Bond De-Camped
Went to the Quantum of Solace premiere. Phones, cameras, laptops had to be checked at the lobby because not only was it the Philippine premiere, but the movie doesn’t open in the US until late next week, so Columbia Pictures was worried about piracy.
My main concern was that the movie would be so terrific I’d have to review it in my column pronto, and I’d already written my column for the week. Well Quantum is not bad, but not Crank-out-a-column-right-now good. It helps if you remember the plot and ending of Casino Royale. In Quantum of Solace—a title they are contractually obligated to use, I think, as part of their deal with the Ian Fleming estate, because face it, would you use that title if you had a choice—James Bond is hunting down the members of the secret organization who had used the late Vesper Lynd to get to him. He’s also hunting down the Algerian boyfriend that the organization used to get to Vesper Lynd. And an environmentalist who looks like Roman Polanski. Along the way he meets a stunning Bolivian who’s using the Polanski lookalike to get to the evil dictator who killed her family. And he makes up with his former associate Mathis whom he’d turned over to the organization to be tortured, and someone tries to kill M, which apparently stands for “Mummy”.

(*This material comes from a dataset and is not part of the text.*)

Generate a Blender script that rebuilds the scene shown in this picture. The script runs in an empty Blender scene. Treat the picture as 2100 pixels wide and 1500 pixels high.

There is a big action sequence set in a different country (introduced by a different typeface) every five minutes, but instead of being thrilled to death the audience is thrilled into a coma. The only joke in the movie is that Bond can’t find a link to the organization without killing him. After the upteenth corpse viewers start drifting off and ceasing to care, although I am always amazed when 007 steals a stranger’s evening clothes and they fit perfectly. Daniel Craig is insanely hot, but the producers have decided that he cannot be campy or even funny so there are no great lines to repeat. Everyone is so dead serious you actually wish Roger Moore would make a cameo, and that’s not something you’d wish on a movie. I firmly believe that all James Bond themes should be sung by Dame Shirley Bassey.